**Stated problem**
Your task is to quote the material that follows, in full and exactly.

--- Start Provided material ---

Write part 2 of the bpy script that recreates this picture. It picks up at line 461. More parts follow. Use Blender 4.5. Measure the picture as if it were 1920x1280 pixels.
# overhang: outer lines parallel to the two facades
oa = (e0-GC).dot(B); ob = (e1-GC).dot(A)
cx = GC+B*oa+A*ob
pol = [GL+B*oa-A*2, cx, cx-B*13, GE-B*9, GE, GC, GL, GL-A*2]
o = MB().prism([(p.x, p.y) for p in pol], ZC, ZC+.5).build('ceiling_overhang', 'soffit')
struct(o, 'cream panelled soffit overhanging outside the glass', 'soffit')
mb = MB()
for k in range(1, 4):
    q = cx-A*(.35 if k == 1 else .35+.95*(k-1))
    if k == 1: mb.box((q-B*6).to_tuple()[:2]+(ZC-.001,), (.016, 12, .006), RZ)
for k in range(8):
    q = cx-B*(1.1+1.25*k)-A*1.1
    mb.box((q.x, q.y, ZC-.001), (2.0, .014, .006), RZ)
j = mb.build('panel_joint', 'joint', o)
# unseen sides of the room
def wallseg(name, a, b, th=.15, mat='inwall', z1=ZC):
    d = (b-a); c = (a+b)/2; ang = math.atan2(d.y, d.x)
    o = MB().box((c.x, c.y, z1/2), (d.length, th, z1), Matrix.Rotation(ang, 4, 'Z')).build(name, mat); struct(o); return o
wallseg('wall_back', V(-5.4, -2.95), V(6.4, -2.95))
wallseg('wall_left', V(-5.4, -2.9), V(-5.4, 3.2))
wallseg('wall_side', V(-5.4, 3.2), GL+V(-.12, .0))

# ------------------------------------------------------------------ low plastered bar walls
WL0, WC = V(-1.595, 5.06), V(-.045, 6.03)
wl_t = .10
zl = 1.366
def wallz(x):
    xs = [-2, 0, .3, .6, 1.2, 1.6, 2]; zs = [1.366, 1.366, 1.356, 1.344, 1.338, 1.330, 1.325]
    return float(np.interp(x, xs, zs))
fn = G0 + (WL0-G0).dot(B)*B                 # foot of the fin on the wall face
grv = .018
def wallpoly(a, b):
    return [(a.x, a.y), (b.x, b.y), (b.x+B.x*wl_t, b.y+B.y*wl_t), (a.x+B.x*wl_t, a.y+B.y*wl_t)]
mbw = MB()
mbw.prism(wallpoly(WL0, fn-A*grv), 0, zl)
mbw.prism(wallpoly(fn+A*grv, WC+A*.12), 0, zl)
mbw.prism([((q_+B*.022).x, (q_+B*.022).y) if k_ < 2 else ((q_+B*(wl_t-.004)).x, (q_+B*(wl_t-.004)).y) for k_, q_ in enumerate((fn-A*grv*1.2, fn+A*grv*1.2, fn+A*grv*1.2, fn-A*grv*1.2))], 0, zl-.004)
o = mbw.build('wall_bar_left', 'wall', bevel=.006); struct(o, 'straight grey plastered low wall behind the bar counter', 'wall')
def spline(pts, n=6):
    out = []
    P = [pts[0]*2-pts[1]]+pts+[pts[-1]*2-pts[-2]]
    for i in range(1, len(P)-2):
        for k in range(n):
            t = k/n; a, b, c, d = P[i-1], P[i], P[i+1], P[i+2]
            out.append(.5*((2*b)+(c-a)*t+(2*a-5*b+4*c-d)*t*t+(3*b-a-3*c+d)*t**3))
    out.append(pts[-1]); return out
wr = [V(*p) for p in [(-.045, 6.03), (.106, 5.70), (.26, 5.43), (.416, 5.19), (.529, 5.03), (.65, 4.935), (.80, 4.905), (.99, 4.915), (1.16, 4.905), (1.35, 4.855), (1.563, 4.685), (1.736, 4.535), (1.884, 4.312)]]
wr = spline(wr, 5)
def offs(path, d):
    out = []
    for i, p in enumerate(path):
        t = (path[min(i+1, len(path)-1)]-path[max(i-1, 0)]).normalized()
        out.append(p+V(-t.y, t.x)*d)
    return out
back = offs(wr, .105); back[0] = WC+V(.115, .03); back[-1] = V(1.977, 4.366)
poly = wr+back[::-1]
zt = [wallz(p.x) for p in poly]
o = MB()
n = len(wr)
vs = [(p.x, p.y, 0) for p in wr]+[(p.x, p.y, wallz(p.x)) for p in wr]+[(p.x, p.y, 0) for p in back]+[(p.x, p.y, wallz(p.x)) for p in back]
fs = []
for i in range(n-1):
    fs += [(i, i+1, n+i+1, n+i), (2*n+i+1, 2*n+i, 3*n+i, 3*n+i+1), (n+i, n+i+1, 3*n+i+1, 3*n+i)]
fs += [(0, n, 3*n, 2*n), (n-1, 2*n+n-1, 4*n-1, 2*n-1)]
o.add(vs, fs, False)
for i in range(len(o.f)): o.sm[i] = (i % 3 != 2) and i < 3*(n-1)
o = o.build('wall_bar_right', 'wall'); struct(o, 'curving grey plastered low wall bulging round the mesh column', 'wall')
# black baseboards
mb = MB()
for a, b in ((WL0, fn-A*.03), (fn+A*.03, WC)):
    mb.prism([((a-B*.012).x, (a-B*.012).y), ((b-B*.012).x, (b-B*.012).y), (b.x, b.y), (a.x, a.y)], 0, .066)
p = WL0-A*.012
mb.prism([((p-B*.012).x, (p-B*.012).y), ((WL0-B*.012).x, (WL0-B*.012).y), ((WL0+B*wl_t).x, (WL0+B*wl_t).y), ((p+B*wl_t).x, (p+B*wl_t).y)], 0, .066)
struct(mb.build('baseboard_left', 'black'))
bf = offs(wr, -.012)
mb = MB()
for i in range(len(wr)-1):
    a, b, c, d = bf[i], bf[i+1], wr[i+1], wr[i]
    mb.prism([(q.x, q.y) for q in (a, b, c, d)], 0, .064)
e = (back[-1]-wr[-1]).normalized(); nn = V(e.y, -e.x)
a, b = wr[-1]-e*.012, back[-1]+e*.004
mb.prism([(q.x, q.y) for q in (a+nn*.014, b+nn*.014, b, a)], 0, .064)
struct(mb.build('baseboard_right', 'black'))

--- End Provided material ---

**Exercise answer**
Write part 2 of the bpy script that recreates this picture. It picks up at line 461. More parts follow. Use Blender 4.5. Measure the picture as if it were 1920x1280 pixels.
# overhang: outer lines parallel to the two facades
oa = (e0-GC).dot(B); ob = (e1-GC).dot(A)
cx = GC+B*oa+A*ob
pol = [GL+B*oa-A*2, cx, cx-B*13, GE-B*9, GE, GC, GL, GL-A*2]
o = MB().prism([(p.x, p.y) for p in pol], ZC, ZC+.5).build('ceiling_overhang', 'soffit')
struct(o, 'cream panelled soffit overhanging outside the glass', 'soffit')
mb = MB()
for k in range(1, 4):
    q = cx-A*(.35 if k == 1 else .35+.95*(k-1))
    if k == 1: mb.box((q-B*6).to_tuple()[:2]+(ZC-.001,), (.016, 12, .006), RZ)
for k in range(8):
    q = cx-B*(1.1+1.25*k)-A*1.1
    mb.box((q.x, q.y, ZC-.001), (2.0, .014, .006), RZ)
j = mb.build('panel_joint', 'joint', o)
# unseen sides of the room
def wallseg(name, a, b, th=.15, mat='inwall', z1=ZC):
    d = (b-a); c = (a+b)/2; ang = math.atan2(d.y, d.x)
    o = MB().box((c.x, c.y, z1/2), (d.length, th, z1), Matrix.Rotation(ang, 4, 'Z')).build(name, mat); struct(o); return o
wallseg('wall_back', V(-5.4, -2.95), V(6.4, -2.95))
wallseg('wall_left', V(-5.4, -2.9), V(-5.4, 3.2))
wallseg('wall_side', V(-5.4, 3.2), GL+V(-.12, .0))

# ------------------------------------------------------------------ low plastered bar walls
WL0, WC = V(-1.595, 5.06), V(-.045, 6.03)
wl_t = .10
zl = 1.366
def wallz(x):
    xs = [-2, 0, .3, .6, 1.2, 1.6, 2]; zs = [1.366, 1.366, 1.356, 1.344, 1.338, 1.330, 1.325]
    return float(np.interp(x, xs, zs))
fn = G0 + (WL0-G0).dot(B)*B                 # foot of the fin on the wall face
grv = .018
def wallpoly(a, b):
    return [(a.x, a.y), (b.x, b.y), (b.x+B.x*wl_t, b.y+B.y*wl_t), (a.x+B.x*wl_t, a.y+B.y*wl_t)]
mbw = MB()
mbw.prism(wallpoly(WL0, fn-A*grv), 0, zl)
mbw.prism(wallpoly(fn+A*grv, WC+A*.12), 0, zl)
mbw.prism([((q_+B*.022).x, (q_+B*.022).y) if k_ < 2 else ((q_+B*(wl_t-.004)).x, (q_+B*(wl_t-.004)).y) for k_, q_ in enumerate((fn-A*grv*1.2, fn+A*grv*1.2, fn+A*grv*1.2, fn-A*grv*1.2))], 0, zl-.004)
o = mbw.build('wall_bar_left', 'wall', bevel=.006); struct(o, 'straight grey plastered low wall behind the bar counter', 'wall')
def spline(pts, n=6):
    out = []
    P = [pts[0]*2-pts[1]]+pts+[pts[-1]*2-pts[-2]]
    for i in range(1, len(P)-2):
        for k in range(n):
            t = k/n; a, b, c, d = P[i-1], P[i], P[i+1], P[i+2]
            out.append(.5*((2*b)+(c-a)*t+(2*a-5*b+4*c-d)*t*t+(3*b-a-3*c+d)*t**3))
    out.append(pts[-1]); return out
wr = [V(*p) for p in [(-.045, 6.03), (.106, 5.70), (.26, 5.43), (.416, 5.19), (.529, 5.03), (.65, 4.935), (.80, 4.905), (.99, 4.915), (1.16, 4.905), (1.35, 4.855), (1.563, 4.685), (1.736, 4.535), (1.884, 4.312)]]
wr = spline(wr, 5)
def offs(path, d):
    out = []
    for i, p in enumerate(path):
        t = (path[min(i+1, len(path)-1)]-path[max(i-1, 0)]).normalized()
        out.append(p+V(-t.y, t.x)*d)
    return out
back = offs(wr, .105); back[0] = WC+V(.115, .03); back[-1] = V(1.977, 4.366)
poly = wr+back[::-1]
zt = [wallz(p.x) for p in poly]
o = MB()
n = len(wr)
vs = [(p.x, p.y, 0) for p in wr]+[(p.x, p.y, wallz(p.x)) for p in wr]+[(p.x, p.y, 0) for p in back]+[(p.x, p.y, wallz(p.x)) for p in back]
fs = []
for i in range(n-1):
    fs += [(i, i+1, n+i+1, n+i), (2*n+i+1, 2*n+i, 3*n+i, 3*n+i+1), (n+i, n+i+1, 3*n+i+1, 3*n+i)]
fs += [(0, n, 3*n, 2*n), (n-1, 2*n+n-1, 4*n-1, 2*n-1)]
o.add(vs, fs, False)
for i in range(len(o.f)): o.sm[i] = (i % 3 != 2) and i < 3*(n-1)
o = o.build('wall_bar_right', 'wall'); struct(o, 'curving grey plastered low wall bulging round the mesh column', 'wall')
# black baseboards
mb = MB()
for a, b in ((WL0, fn-A*.03), (fn+A*.03, WC)):
    mb.prism([((a-B*.012).x, (a-B*.012).y), ((b-B*.012).x, (b-B*.012).y), (b.x, b.y), (a.x, a.y)], 0, .066)
p = WL0-A*.012
mb.prism([((p-B*.012).x, (p-B*.012).y), ((WL0-B*.012).x, (WL0-B*.012).y), ((WL0+B*wl_t).x, (WL0+B*wl_t).y), ((p+B*wl_t).x, (p+B*wl_t).y)], 0, .066)
struct(mb.build('baseboard_left', 'black'))
bf = offs(wr, -.012)
mb = MB()
for i in range(len(wr)-1):
    a, b, c, d = bf[i], bf[i+1], wr[i+1], wr[i]
    mb.prism([(q.x, q.y) for q in (a, b, c, d)], 0, .064)
e = (back[-1]-wr[-1]).normalized(); nn = V(e.y, -e.x)
a, b = wr[-1]-e*.012, back[-1]+e*.004
mb.prism([(q.x, q.y) for q in (a+nn*.014, b+nn*.014, b, a)], 0, .064)
struct(mb.build('baseboard_right', 'black'))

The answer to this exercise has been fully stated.